Long-Term Cash Incentive Plan
Beginning in 2020, the long-term cash incentive plan is based on relative total stockholder return defined as increases in the Company's stock price during a performance period of 3 years as compared to the total stockholder return of a group of peer
companies. Compensation is recognized variably over the 3-year performance period based on a Monte Carlo valuation model. Beginning in 2017, the long-term cash incentive plan was based on operational metrics with 3 one-year performance periods. Compensation expense for awards granted before 2020 is recognized variably over the performance period based on the plan-to-date performance achievement.
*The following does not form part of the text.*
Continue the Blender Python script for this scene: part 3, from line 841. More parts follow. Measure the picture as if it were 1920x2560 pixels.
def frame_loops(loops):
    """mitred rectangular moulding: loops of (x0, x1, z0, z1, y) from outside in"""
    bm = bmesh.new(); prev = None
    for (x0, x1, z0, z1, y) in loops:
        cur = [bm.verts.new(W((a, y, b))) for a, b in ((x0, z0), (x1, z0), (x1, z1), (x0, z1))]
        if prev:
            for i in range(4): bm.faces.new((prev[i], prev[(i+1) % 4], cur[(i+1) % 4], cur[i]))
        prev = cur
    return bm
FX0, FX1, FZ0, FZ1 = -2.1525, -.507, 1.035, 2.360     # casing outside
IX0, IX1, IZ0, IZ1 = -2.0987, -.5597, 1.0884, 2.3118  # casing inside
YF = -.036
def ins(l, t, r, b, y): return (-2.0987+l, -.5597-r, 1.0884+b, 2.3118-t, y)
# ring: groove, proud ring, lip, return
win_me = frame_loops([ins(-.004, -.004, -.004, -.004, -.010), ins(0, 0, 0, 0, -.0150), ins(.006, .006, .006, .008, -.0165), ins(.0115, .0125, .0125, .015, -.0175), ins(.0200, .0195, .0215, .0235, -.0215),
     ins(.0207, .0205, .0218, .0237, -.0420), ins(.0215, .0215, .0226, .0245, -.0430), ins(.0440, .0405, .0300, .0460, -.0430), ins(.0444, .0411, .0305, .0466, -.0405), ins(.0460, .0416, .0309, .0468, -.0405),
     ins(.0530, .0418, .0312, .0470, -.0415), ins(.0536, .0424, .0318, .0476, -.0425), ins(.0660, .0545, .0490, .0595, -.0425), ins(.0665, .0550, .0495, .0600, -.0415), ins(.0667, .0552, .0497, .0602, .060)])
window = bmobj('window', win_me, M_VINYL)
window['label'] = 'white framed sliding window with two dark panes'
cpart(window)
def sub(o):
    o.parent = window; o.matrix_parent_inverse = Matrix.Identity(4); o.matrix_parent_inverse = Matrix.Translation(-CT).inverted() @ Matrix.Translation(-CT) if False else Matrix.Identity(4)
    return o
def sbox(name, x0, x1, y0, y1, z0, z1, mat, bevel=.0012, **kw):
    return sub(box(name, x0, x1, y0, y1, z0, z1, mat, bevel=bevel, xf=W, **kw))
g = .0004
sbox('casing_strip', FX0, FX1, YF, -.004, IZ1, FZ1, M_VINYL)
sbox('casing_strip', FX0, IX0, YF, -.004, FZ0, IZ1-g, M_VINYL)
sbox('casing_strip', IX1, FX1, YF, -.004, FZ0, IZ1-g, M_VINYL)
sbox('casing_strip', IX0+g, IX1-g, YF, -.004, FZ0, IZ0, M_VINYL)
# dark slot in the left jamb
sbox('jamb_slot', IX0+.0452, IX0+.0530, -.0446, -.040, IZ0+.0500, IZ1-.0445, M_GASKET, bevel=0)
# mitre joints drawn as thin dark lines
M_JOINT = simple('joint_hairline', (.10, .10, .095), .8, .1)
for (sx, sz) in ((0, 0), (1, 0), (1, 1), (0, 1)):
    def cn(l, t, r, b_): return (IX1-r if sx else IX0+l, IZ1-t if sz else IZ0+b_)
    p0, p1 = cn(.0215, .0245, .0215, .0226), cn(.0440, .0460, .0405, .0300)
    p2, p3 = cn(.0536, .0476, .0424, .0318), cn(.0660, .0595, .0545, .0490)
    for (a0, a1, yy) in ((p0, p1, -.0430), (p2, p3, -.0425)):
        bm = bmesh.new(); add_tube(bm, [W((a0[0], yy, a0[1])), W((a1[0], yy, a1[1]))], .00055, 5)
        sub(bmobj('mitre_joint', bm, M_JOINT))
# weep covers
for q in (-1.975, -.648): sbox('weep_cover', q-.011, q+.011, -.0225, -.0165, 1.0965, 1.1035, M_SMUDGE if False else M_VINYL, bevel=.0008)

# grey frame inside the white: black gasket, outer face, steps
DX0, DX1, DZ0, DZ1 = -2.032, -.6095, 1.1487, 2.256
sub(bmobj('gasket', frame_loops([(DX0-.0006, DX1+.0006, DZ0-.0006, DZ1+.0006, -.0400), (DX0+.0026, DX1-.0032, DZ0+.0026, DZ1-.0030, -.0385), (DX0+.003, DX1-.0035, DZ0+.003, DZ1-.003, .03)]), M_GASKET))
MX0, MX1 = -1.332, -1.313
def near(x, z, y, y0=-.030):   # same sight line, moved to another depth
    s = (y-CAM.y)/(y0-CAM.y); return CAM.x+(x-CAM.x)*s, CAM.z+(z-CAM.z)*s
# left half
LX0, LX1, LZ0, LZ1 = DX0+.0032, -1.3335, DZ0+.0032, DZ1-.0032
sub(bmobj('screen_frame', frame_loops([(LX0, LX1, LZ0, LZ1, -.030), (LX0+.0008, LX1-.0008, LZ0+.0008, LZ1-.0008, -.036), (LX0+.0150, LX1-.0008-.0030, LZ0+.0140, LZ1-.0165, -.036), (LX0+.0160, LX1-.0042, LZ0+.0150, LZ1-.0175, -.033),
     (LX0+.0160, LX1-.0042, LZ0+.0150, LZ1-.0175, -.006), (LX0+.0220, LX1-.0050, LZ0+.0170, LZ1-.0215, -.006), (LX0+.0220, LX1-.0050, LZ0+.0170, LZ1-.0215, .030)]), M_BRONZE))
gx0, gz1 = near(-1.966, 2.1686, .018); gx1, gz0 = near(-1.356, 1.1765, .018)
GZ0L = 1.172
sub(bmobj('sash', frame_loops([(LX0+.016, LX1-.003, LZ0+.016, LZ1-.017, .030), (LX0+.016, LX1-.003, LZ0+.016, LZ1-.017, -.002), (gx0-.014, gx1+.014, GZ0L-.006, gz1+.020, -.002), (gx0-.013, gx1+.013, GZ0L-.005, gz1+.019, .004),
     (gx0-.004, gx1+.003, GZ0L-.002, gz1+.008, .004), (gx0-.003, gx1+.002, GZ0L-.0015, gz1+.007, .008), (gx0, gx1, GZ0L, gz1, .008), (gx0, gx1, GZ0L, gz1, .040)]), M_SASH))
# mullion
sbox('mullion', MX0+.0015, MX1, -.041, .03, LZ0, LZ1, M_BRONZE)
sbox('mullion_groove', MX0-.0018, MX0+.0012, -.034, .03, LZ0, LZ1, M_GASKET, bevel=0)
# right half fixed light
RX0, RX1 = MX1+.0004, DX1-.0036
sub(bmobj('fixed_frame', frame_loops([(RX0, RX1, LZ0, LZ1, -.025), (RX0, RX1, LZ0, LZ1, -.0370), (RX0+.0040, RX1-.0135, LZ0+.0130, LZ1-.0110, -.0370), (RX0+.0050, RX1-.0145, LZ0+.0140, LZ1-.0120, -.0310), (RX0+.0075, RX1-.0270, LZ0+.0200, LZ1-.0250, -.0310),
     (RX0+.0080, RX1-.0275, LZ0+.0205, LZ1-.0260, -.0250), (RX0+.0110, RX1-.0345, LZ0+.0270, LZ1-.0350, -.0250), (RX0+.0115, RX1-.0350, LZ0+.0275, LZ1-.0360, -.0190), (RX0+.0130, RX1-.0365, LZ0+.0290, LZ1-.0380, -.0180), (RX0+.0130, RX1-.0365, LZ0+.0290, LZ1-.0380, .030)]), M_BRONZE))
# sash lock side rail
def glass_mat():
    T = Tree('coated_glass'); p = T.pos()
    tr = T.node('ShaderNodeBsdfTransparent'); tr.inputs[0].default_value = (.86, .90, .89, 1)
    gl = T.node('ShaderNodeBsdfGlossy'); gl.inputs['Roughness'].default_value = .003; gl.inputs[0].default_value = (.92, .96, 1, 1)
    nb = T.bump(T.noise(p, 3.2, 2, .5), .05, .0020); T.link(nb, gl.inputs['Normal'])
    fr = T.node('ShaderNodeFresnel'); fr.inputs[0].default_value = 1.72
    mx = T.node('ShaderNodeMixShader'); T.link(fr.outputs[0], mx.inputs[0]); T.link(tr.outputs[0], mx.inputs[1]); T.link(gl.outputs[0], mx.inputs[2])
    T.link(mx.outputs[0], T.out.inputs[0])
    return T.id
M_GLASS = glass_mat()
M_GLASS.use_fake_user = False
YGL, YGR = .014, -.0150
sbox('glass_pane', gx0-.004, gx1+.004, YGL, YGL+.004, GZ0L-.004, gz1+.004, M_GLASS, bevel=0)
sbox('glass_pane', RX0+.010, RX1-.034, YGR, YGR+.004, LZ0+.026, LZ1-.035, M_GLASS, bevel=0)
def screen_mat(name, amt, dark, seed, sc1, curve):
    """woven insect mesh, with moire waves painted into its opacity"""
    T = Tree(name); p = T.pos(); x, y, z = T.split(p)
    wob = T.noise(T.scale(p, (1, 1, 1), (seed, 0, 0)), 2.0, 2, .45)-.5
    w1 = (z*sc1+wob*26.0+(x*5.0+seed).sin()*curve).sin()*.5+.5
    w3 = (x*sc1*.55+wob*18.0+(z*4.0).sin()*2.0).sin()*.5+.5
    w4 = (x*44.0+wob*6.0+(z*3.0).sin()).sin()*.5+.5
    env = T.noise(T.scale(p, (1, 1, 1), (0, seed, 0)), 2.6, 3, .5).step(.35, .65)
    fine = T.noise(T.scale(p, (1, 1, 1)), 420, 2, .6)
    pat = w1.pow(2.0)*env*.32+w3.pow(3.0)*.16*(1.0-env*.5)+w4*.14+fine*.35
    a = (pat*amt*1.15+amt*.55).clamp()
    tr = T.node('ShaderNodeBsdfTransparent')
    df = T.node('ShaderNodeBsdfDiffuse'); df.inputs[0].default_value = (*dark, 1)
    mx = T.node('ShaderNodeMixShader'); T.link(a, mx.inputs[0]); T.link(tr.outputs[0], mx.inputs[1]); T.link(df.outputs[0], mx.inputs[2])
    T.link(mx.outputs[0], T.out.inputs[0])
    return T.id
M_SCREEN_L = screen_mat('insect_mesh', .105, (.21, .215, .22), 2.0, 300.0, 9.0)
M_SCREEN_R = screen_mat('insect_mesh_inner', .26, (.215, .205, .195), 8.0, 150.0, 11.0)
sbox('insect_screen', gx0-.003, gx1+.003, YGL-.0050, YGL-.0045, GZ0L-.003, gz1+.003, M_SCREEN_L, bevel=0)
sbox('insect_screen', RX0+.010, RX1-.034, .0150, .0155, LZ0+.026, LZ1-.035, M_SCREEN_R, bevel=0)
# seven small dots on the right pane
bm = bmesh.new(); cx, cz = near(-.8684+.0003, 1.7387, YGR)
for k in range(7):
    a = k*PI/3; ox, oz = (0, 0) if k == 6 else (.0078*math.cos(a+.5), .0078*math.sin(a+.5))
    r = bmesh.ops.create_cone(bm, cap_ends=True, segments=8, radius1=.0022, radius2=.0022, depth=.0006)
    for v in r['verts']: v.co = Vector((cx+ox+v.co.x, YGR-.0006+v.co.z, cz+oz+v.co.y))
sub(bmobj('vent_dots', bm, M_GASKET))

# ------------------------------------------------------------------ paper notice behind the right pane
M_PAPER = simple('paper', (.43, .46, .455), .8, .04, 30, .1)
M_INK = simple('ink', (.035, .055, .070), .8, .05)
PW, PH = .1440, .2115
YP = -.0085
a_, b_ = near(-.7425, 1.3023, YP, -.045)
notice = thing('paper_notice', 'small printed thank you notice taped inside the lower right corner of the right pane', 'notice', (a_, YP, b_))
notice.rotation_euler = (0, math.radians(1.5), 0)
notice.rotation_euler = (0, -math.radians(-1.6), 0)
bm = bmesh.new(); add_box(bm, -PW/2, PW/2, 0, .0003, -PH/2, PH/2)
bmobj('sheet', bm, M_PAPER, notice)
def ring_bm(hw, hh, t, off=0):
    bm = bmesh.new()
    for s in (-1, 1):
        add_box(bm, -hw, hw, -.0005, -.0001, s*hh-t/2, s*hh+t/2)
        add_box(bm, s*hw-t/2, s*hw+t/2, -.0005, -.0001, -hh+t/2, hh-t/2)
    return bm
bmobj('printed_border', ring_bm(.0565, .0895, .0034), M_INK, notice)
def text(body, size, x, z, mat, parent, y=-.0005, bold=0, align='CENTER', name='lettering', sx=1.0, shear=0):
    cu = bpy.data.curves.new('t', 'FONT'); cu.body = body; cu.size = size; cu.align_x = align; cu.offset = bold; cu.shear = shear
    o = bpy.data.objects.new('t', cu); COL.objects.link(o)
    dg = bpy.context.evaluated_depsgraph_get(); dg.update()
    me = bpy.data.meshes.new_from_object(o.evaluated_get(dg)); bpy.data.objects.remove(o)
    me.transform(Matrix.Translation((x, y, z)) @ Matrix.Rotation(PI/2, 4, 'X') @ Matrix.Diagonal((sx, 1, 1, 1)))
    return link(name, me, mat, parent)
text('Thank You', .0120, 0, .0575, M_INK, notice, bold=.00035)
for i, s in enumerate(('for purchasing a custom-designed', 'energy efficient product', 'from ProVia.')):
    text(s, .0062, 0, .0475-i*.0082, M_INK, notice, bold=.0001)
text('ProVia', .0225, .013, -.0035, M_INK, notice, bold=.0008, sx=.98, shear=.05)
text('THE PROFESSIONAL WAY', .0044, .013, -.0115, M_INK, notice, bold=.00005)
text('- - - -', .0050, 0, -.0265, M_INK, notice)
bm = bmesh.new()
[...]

All long-term cash incentive awards cliff vest after 3 years at the end of each performance cycle. In 2022, 2021, and 2020, the Company recorded $(0.4) million, $0.5 million, and $0.2 million, respectively in compensation expense to Selling, general, and administrative expenses in the consolidated statements of operations and comprehensive loss related to the 2017 long-term cash incentive plan. The amounts recorded in 2022 include the reversal of the expense related to 2020 grants for which performance targets were not met.
During 2022 and 2021, the long-term cash incentive plan payout totaled $0.0 million and $0.3 million, respectively. At December 25, 2022 and December 26, 2021, a $0.6 million and $1.0 million long-term cash incentive plan liability was included in Accrued payroll and payroll-related liabilities on the consolidated balance sheets.